И эту мысль с блеском развивают аудио-визуальные образы, как будто иллюстрировавшие Кафку, где работа со светом – это аспект, не менее важный, чем, скажем, финальный финт и постоянные реверансы в сторону идейного первоисточника. Карета, едущая в больницу, да не та, доктора – сами, как больные, те же перешептывания за спиной – зато с о-го-го какими поводами. Неизменным остается лишь чувство осознания собственного ничтожества, бессилия перед оборотной стороной собственной натуры. И обыгрывая мотив двойничества, авторам было трудно удержаться от цитирования ну хотя бы «Бойцовского клуба» - знакового фильма для поколения X – или резкого перехода на территорию бурлеска с целью посмеяться еще громче и еще больше (но смешно уже и без этого).

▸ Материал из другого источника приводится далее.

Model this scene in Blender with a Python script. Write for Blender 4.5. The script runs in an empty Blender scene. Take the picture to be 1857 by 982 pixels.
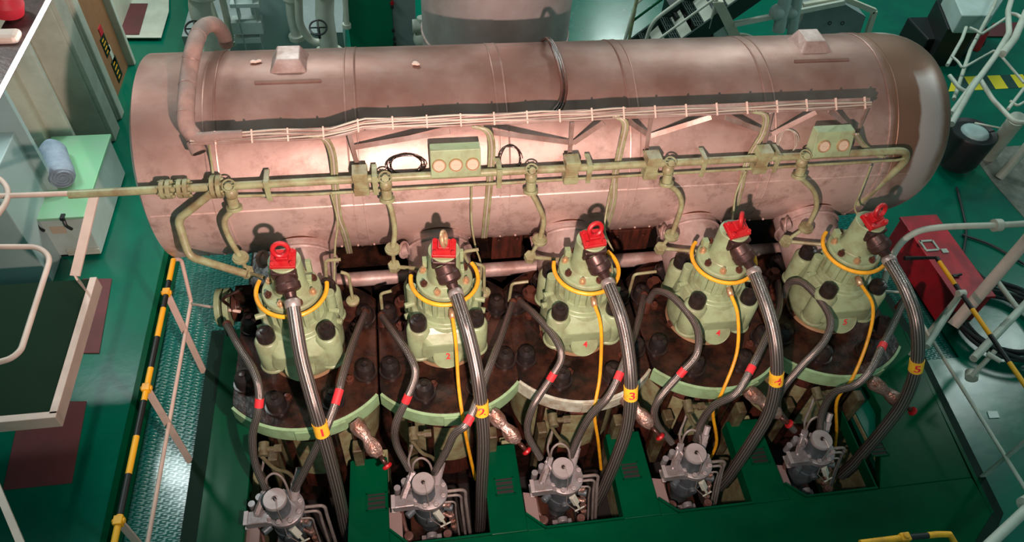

Потом раз – и это опять антиутопия с тесными кабинетами из гиллиамовских кошмаров, потом мелькнет что-то от раннего Линча времен «Головы-ластика», Айзенберг помашет ручкой из окна. И было бы странно, не отразись все это на цельности содержания, какими бы головокружительными ни были операторские пролеты вверх по лестнице, кто бы там ни заиграл за кадром, смешно пошутил или приставил острый нож к горлу. Однако, упражнение в любом случае уже не талантливого ученика, но персоны, заслуживающей в ближайшие годы самого пристального к себе внимания – после вот такой сдачи экзамена, обычно открываются весьма прелюбопытные перспективы.